TEOG sınavı sonrasında Milli Eğitim Bakanlığı Müsteşarı Yusuf Tekin’in TEOG sisteminin değişeceği yönünde açıklama yapmasına EĞİTİM-İŞ Çanakkale Şube Yönetim Kurulu’ndan tepki geldi. Açıklamada eğitim sisteminin, eğitim ve bilim çalışanlarının yıllardır karşı karşıya kaldığı sorunların artarak devam ettiği ve çözüm için çalışma yapılmadığı kaydedildi. Yapılan açıklamada şunlara değinildi; “Milli Eğitim Bakanlığı Müsteşarı Yusuf Tekin’in, TEOG sisteminin değişeceğine yönelik açıklamaları baştan itibaren eğitim uzmanlarının, bilim insanlarının ve sendikaların uyarılarına kulak tıkayan siyasi iktidarın ‘ben yaptım oldu’ anlayışından vazgeçmeyeceğinin göstergesidir.
Gelinen noktada TEOG kaldırılmasını gönül rahatlığıyla olumlu bir gelişme olarak değerlendirmeyi çok isterdik, ancak bu yönetim anlayışını, “deneme tahtasına döndürülen eğitim sistemi ve ayaküstü karar mekanizmaları” olarak tercüme ediyoruz.
Öncelikle yapılması gereken, eğitimin niteliğini olumsuz yönde etkileyen sınavlara endeksli yapının değiştirilmesidir. İlköğretimden üniversiteye kadar yapılan sınavlarda çocuklarımız ve gençlerimiz resmen yarıştırılmakta, birbirleriyle rekabet etmeleri istenmektedir.

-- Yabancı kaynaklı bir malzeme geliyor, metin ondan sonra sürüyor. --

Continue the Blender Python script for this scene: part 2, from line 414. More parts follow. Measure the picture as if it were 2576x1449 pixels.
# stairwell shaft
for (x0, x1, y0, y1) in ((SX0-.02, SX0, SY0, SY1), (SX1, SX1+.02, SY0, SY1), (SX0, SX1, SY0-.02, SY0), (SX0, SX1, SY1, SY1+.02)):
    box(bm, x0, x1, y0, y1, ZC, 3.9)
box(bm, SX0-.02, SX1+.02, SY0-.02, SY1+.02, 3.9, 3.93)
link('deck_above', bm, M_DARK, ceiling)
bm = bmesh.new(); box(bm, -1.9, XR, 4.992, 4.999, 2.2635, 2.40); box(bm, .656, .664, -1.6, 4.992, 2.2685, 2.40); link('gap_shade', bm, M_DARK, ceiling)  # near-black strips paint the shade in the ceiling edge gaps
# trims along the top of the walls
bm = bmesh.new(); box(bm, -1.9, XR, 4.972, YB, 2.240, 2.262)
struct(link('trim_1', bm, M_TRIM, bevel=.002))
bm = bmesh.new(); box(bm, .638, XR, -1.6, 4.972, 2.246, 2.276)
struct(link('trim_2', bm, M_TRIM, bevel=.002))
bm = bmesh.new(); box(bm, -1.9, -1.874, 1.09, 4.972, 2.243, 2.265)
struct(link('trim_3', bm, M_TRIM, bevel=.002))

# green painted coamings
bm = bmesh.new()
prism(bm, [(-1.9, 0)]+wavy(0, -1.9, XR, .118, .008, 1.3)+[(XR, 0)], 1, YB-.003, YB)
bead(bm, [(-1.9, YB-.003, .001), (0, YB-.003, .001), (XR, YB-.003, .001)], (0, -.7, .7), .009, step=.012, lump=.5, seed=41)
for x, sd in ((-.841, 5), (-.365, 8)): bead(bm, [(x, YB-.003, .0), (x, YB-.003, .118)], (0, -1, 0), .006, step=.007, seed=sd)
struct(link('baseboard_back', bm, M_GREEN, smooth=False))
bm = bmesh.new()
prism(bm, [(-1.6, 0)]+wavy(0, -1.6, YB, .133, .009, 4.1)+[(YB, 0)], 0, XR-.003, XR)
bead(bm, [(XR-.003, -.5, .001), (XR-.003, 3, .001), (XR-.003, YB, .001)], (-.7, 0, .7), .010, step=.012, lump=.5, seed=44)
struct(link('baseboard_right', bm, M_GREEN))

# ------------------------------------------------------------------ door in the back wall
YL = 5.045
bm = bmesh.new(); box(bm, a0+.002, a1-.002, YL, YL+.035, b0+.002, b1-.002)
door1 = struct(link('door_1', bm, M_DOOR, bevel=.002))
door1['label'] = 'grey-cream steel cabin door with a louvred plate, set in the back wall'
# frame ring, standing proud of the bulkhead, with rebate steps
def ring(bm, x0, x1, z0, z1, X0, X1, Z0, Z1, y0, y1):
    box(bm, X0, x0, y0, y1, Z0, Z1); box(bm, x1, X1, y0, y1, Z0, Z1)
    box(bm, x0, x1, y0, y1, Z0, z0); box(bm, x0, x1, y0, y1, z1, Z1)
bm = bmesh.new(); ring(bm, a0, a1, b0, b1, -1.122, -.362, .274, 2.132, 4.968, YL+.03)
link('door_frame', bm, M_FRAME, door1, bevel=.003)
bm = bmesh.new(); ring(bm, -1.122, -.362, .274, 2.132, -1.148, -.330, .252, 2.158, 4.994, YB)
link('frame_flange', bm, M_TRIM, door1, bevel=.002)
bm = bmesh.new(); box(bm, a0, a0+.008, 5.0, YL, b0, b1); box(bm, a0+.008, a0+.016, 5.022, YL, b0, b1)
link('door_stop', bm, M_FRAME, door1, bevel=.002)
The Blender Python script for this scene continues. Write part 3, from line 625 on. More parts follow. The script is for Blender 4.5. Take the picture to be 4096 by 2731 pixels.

Piyasacı eğitim anlayışının örneği olan bu anlayış bir an önce terk edilmeli, öğrencilere çok yönlü bilgi ve beceri kazandıracak nitelikli bir eğitim anlayışı benimsenmelidir.
Eğitim sisteminin diğer paydaşları olan sendikalar ve sivil toplum örgütlerini, akademisyen ve uzman görüşlerini dışlayıp, önerilerine ve uyarılarına kulak tıkayan MEB, giderek kan kaybettiğinin ve kaybettirdiğinin bir an önce farkına varmalıdır. Veliler de bu anlamda çocuklarına yaşatılan mağduriyette seslerini güçlü çıkarmak konusunda mutlaka sendikalardan ve sivil toplum örgütlerinden destek almalıdırlar.
Eğitim-İş olarak Bakanlığı eğitim sistemini, alınan bir kararın sistemin diğer aşamalarını da ne yönde etkileyeceğini göz önünde bulundurarak bir bütün içerisinde değerlendirmeye çağırıyoruz. TEOG ya da ismi her ne olursa olsun, öğrencinin eğitim yaşamını, geleceğini çok aşamalı olarak okul dışı kaynaklara ve alanlara bölmek zorunda bırakacak sınavlar ve uygulamalar, sadece ekonomik kaynakları ve yetişmekte olan neslin enerjisini tüketmektedir. Sınava odaklı, sosyal ve etik eğitim politikalarını dışlayan, öğrenciyi okuldan soğutan anlayış terk edilmeli; eğitim emekçisinin ve öğrencinin emeğinin karşılığı teslim edilmelidir.”